Elizabeth’s son, John the Baptist, essentially takes on
Samuel’s role, announcing Jesus as God’s chosen one just as
Samuel had anointed David. In fact, there are manuscript sources
for Luke’s gospel in which the Magnificat is sung by Elizabeth
and not Mary.
But, appealing as it is to excavate scripture, let’s assume that the received tradition is what Luke had in mind. What then of Elizabeth? The occasion for Hannah’s song of praise was the fulfillment of God’s promise in the birth of Samuel. What’s the reason for Mary’s song at this time? She’s been honored by the angelic visitation but has yet to give birth.
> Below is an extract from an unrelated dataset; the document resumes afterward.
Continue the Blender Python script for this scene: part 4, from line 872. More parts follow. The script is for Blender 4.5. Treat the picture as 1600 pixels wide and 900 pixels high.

In Luke’s purpose Elizabeth is a second, even more convincing “annunciator.”
Even
when angels appear outside of dreams they are so dazzling that the
memory of them is difficult to trust. Elizabeth, by contrast, is a
living, breathing woman with a baby stirring inside her? However
strong Mary’s faith as she gives her consent to Gabriel, she
still sets out “in haste” for Elizabeth’s house. Not to
assist at the delivery, surely. Elizabeth, unlike Mary at
Bethlehem later, is at home and can give birth surrounded by
supportive kinswomen. Mary goes to Elizabeth to have the angel’s
predictions confirmed. And in Elizabeth’s greeting, Gabriel’s
words are true: Elizabeth, who had been barren, is indeed with
child and Mary begins to know herself as “theotokos,”
“god-bearer.”
Such
is the grace of Elizabeth’s greeting that Mary is moved to
ecstatic praise of God: “My being proclaims the greatness of
God; my spirit rejoices in my savior.” Whatever doubts she may
have had are quieted; whatever hardship is yet to come will be
bearable because Mary knows God’s protection and power. How we
need such assurance now – not necessarily that there is anything
miraculous about our lives, but that we have worth and dignity
just in being human. In an age when the mighty are still very much
on their thrones and the rich have no idea what it is to be sent
away empty, when life is sown as corn, who are the Elizabeths for
us? Who can show us that justice is possible, that war can have an
end, that all who hunger will be filled?
We
do catch glimpses of people who proclaim these things and, even
better, work to achieve them.
There are the people who run the Sisters of the Road café,
those who organize the potluck in the park, those who protest the
School of the Americas, those who advocate for justice for
immigrants. All of these people work for great things, but all
would say that they’re only doing what little they can for the
needs they see around them.
And this is where we too have to begin to be Elizabeths for one another, in the smallest of ways. Every refusal to grasp at wealth or power, every hour spent with a friend in need, every copy of Street Roots you buy, every time you make eye contact with someone on the street, every kind word to a harried salesclerk, anything you do to honor another person’s humanity helps to turn this world around.